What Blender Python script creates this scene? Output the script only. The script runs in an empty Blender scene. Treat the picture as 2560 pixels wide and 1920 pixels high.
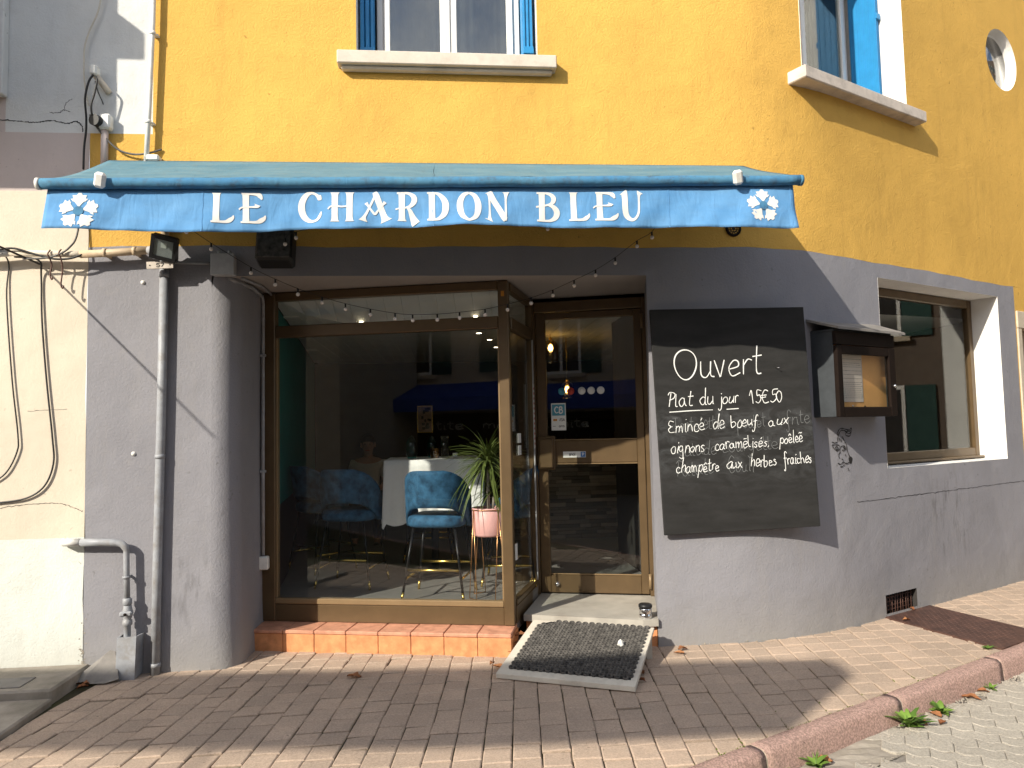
import bpy, bmesh, math, random
from mathutils import Vector, Matrix
from math import sin, cos, pi, radians, sqrt, atan2, hypot
random.seed(7)
SC = bpy.context.scene
COL = SC.collection

# ------------------------------------------------------------------ camera, sky, sun, exposure
cam_d = bpy.data.cameras.new('camera'); cam = bpy.data.objects.new('camera', cam_d); COL.objects.link(cam)
cam_d.sensor_width = 36; cam_d.lens = 25.70; cam_d.clip_start = .05; cam_d.clip_end = 500
cam.matrix_world = Matrix(((0.9954, 0.01608, -0.09448, 0), (-0.09327, -0.06403, -0.99358, -5.24240),
                           (-0.02202, 0.99782, -0.06224, 1.57998), (0, 0, 0, 1)))
SC.camera = cam
SUN_DIR = Vector((1.08, 1.0, -.85)).normalized()
EL = math.asin(-SUN_DIR.z)
w = bpy.data.worlds.new('World'); SC.world = w; w.use_nodes = True
wn = w.node_tree.nodes; wl = w.node_tree.links
bg = wn['Background']; bg.inputs['Strength'].default_value = .15
sky = wn.new('ShaderNodeTexSky'); sky.sky_type = 'NISHITA'; sky.sun_disc = False
sky.sun_elevation = EL; sky.sun_rotation = atan2(-SUN_DIR.x, -SUN_DIR.y); sky.air_density = 1.0; sky.dust_density = 1.5
# broken bright cloud over the blue
wt = wn.new('ShaderNodeTexCoord'); wz = wn.new('ShaderNodeTexNoise'); wz.inputs['Scale'].default_value = 2.6; wz.inputs['Detail'].default_value = 7; wz.inputs['Roughness'].default_value = .62
wl.new(wt.outputs['Generated'], wz.inputs['Vector']); wr = wn.new('ShaderNodeValToRGB'); wr.color_ramp.elements[0].position = .46; wr.color_ramp.elements[1].position = .66; wl.new(wz.outputs['Fac'], wr.inputs[0])
wm = wn.new('ShaderNodeMix'); wm.data_type = 'RGBA'; wl.new(wr.outputs[0], wm.inputs[0]); wl.new(sky.outputs[0], wm.inputs[6]); wm.inputs[7].default_value = (7.4, 7.3, 7.2, 1)
wl.new(wm.outputs[2], bg.inputs['Color'])
sd = bpy.data.lights.new('sun', 'SUN'); sd.energy = 4.35; sd.angle = radians(.53); sd.color = (1, .93, .80)
sun = bpy.data.objects.new('sun', sd); COL.objects.link(sun)
sun.rotation_euler = SUN_DIR.to_track_quat('-Z', 'Y').to_euler(); sun.location = (-12, -10, 12)
vs = SC.view_settings; vs.view_transform = 'Standard'; vs.look = 'None'; vs.gamma = 1; vs.exposure = .62
vs.use_curve_mapping = False
SC.cycles.max_bounces = 8; SC.cycles.transparent_max_bounces = 24

# ------------------------------------------------------------------ materials
def nodes(name):
    m = bpy.data.materials.new(name); m.use_nodes = True
    return m, m.node_tree.nodes, m.node_tree.links, m.node_tree.nodes['Principled BSDF']
def col4(c): return (c[0], c[1], c[2], 1)
def objco(n, l, scale=(1, 1, 1)):
    t = n.new('ShaderNodeTexCoord'); mp = n.new('ShaderNodeMapping'); mp.inputs['Scale'].default_value = scale
    l.new(t.outputs['Object'], mp.inputs['Vector']); return mp.outputs[0]
def noise(n, l, co, scale, det=6, rough=.55, dist=0):
    t = n.new('ShaderNodeTexNoise'); t.inputs['Scale'].default_value = scale; t.inputs['Detail'].default_value = det
    t.inputs['Roughness'].default_value = rough; t.inputs['Distortion'].default_value = dist
    l.new(co, t.inputs['Vector']); return t.outputs['Fac']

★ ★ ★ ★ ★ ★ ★

GOAL:
Take every line above carrying "scene" and return it.

SOLUTION BELOW:
What Blender Python script creates this scene? Output the script only. The script runs in an empty Blender scene. Treat the picture as 2560 pixels wide and 1920 pixels high.
SC = bpy.context.scene